January 3, 2025

A Native Nursery in Valparai – A Photo Story by Vaishnavi Suresh

Mandeep Singh

Next to a gently flowing stream in the midst of Valparai, Tamil Nadu, a narrow mud road leads to an interesting place. The first native plants nursery in the Anamalai Hills!

The nursery was set up by wildlife scientists Divya Mudappa and T R Shankar Raman in 2001, who were – at that point – fresh out of their PhDs studying birds and small mammals in the rainforests of the Western Ghats. In the years prior, they had collected seeds that had passed trough civets and hornbills, and picked seeds from the rainforest in Kalakkad, in the neighbouring state of Karnataka. They found about 80% success when they tried to germinate seedlings from these seeds.

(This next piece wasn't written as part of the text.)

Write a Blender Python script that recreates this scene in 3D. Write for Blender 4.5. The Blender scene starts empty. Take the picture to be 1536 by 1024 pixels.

At the turn of the century, they arrived in Valparai to restore rainforest fragments amidst the tea plantations that engulfed the region. They realised the first step to restore the rainforest was to find healthy saplings they could plant in the fragments. And the sure shot way to find healthy saplings was to grow it themselves! And this lead to the birth of the nursery.

Seeing how difficult it already was for seeds within the rainforest to regenerate into trees, they decided not to collect trees from within the forest. Instead, they collected seeds from the forest boundaries and along roadsides for their nursery. As the seeds became seedlings and then grew into young saplings, the scientists also began to put together a team of -planters – comprised mostly of members from the local community – that grew with the nursery.

For the last 24 years, the nursery has nurtured countless seeds, seedlings and saplings before they make their way home to a rejuvenating rainforest. At any given point, the nursery boasts of 100-150 species of native saplings. In a carefully made system, each of these saplings are kept in different parts of the nursery based on their level of growth, light they need and the moisture they need.

Over the years, Divya and Shankar Raman have remained resolute about not sharing saplings from their nursery with restoration projects in different landscapes. Even adjoining, similar ones. Instead, encourage others to start their own native nurseries with the hope of restoring and maintaining as much biodiversity as possible. This unyielding stance of theirs has resulted in two more native nurseries in the region. Both by tea plantation companies that the scientists have worked with. Their restoration work in the region has also seen 35 rainforest fragments grow from degraded patches overridden with weeds to young, healthy rainforest fragments that are now home to hornbills and lion tailed macaques among other creatures!